Wednesday, May 19, 2010

KAL Cooking Week 1

Tonight, Laur, Kends and I had our inaugural weekly cooking date. Kends took 10 weeks of cooking lessons while in Mexico. He came back excited to show us all his new cooking skills. First on the menu: OCTOPI.

I knew this was going to be an adventure from the get-go when Kends calls me with bad news: his local grocery store ran out of octopi and squid ink! They said they are typically in stock but happened to run out on this particular day. It must be that time of year when everybody's craving octosquid.


We called around to 4 different grocery stores and finally found it at a store 15 minutes from my house. I went on the octopi run ... totally clueless on how to shop for octopi. Do I buy it in a can? Are we getting mini octopi? Do I ask the fishmonger to cut it? Can I get octopi filets? Kends said 1 kilo would be sufficient and that we wanted to buy a whole, large octopus. Unfortunately, we were not able to locate any squid ink.
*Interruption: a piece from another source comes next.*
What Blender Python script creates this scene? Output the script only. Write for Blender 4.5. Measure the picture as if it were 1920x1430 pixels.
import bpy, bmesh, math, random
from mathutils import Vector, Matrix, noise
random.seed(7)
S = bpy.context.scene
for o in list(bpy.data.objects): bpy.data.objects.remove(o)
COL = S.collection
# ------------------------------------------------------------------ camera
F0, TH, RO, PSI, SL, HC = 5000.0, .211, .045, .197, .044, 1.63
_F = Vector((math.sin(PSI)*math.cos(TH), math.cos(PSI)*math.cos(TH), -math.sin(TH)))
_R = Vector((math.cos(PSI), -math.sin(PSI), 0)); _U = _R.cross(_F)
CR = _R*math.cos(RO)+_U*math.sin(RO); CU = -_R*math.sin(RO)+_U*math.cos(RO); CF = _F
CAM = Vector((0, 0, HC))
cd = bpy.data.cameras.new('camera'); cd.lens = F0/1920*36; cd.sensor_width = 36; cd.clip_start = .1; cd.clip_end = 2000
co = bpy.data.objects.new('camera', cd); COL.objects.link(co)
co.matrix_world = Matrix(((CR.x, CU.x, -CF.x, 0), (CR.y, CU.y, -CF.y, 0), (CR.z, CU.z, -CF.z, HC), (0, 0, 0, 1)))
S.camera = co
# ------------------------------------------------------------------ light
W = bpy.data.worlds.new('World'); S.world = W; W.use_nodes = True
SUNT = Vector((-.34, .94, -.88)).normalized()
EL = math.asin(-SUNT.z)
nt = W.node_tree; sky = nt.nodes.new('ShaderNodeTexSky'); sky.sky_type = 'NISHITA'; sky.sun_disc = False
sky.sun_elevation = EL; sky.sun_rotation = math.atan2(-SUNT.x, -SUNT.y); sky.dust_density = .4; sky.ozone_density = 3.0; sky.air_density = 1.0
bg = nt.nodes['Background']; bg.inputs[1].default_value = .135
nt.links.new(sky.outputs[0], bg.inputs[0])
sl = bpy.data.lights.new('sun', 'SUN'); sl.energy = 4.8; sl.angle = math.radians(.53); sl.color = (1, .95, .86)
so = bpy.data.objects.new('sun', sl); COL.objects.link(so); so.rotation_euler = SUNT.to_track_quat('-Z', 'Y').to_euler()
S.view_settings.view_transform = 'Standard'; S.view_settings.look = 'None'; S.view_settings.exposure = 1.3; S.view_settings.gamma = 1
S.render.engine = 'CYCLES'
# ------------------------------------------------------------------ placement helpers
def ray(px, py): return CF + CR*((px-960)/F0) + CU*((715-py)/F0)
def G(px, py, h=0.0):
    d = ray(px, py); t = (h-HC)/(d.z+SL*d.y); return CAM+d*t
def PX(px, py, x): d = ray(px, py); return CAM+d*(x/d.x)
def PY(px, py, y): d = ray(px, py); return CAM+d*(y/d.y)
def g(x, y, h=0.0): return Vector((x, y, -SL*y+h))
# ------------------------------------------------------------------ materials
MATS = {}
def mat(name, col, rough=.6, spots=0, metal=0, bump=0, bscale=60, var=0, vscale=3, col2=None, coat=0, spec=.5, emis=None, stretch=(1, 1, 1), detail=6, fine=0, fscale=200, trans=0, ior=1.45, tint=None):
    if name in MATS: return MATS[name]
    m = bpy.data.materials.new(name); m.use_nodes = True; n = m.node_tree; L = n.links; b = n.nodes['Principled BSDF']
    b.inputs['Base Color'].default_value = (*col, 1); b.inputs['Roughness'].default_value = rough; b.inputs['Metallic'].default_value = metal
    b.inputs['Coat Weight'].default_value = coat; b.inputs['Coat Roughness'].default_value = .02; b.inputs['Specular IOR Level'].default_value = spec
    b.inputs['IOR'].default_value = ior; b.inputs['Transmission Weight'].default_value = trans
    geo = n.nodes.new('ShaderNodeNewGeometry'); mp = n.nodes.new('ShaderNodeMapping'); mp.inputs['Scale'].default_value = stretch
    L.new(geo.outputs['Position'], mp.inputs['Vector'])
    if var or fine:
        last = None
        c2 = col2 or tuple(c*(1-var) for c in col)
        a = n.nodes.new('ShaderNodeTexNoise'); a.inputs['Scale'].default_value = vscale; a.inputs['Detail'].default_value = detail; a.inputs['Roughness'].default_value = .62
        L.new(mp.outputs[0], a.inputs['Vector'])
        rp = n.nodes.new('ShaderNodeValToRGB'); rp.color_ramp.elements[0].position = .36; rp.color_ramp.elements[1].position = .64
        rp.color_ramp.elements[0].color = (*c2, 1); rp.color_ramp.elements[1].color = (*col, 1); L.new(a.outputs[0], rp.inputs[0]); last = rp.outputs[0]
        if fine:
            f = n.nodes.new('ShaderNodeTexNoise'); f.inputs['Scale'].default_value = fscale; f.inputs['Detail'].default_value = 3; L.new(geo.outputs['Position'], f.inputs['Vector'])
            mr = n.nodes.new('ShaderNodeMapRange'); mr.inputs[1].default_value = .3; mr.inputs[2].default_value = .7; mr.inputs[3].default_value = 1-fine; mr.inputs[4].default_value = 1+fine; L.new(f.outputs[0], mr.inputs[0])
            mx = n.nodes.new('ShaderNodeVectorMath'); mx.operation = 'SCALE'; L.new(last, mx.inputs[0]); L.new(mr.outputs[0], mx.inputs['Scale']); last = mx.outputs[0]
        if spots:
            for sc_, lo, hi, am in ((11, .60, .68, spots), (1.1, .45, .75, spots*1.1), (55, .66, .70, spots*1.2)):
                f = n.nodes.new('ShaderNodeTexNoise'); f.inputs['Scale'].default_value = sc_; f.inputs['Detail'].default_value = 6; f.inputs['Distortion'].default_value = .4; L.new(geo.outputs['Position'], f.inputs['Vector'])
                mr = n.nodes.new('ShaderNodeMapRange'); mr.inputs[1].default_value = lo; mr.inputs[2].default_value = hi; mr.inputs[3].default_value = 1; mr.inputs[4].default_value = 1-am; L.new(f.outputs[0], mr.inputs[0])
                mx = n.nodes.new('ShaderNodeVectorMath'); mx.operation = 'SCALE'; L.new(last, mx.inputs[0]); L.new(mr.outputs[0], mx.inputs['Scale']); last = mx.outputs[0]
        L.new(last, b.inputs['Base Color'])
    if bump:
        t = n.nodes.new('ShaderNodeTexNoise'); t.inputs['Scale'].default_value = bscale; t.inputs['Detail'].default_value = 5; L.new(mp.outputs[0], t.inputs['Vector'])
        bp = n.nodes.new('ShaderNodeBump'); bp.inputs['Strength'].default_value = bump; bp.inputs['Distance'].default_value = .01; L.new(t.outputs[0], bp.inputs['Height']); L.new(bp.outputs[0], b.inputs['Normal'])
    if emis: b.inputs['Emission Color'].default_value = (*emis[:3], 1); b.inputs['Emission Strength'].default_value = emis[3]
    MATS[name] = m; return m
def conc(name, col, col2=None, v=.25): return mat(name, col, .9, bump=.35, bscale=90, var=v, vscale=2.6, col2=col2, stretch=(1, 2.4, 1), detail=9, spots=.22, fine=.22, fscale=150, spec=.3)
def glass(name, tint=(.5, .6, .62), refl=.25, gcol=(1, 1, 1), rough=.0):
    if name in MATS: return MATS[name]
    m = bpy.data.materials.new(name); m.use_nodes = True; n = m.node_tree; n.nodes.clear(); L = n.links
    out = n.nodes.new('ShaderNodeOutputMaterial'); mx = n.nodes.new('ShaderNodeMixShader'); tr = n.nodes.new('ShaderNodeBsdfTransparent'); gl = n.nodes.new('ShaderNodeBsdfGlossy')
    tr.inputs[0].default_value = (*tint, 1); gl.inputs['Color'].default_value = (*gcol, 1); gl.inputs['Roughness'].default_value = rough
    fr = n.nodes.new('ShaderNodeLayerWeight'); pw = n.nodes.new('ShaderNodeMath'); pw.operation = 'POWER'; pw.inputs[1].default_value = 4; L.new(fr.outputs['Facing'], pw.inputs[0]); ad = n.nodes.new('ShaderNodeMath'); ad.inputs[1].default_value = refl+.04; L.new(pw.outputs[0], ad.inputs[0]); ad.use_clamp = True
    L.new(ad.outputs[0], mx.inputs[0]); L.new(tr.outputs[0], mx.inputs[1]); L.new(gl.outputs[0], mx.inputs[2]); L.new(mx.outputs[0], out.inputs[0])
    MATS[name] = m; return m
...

Laur has been holding down the fort, preparing it for octo-fest. She is ...estatic to see that we got whole octopi - tentacles and all! Kends seems to be very pleased with the goods while Laur takes a little time to warm up to the little guys.


Laur was the master veggie cutter while Kends meticulously followed his bilingual Spanish-English recipe. Some choice words from his translation from his Spanish-speaking cooking teacher:

Preparacion
1. Cut off part of octopus with eyes
  • Push out teeth with thumbs
  • Stick finger through mouth, out head, and make sure nothing left
  • Clean the octopus with salt - scrub it like clothes, wash with water and do this 3 times
  • Before putting octopus in water, place in once, take out, in a second time, take out, and in a third time and leave it with boiling water, 2 dientes of ajo and a little onion and salt and cook for 15-20 minutes
Luckily the fishmonger had already detoothed/eyeballed the octopus and Kends let it go with just one washing. Here they are demonstrating proper octopi technique:


Sadly we slightly overcooked the octopi, but look at how curly the tentacles get:


There was a few onion-induced tears shed, neosporin/bandaid action and frantic chopping going on.. a high action meal for sure. Totally worth it though - the finished product was a success! I even got my anti-seafood roommate to try some & she said it tasted way better than she expected. I think she actually used the word "edible" to describe the octopus, while not a glowing review, it's something!


Kends made sure to show us the proper way to use the end of the curly tentacles to add some pizazz to the dish, ha.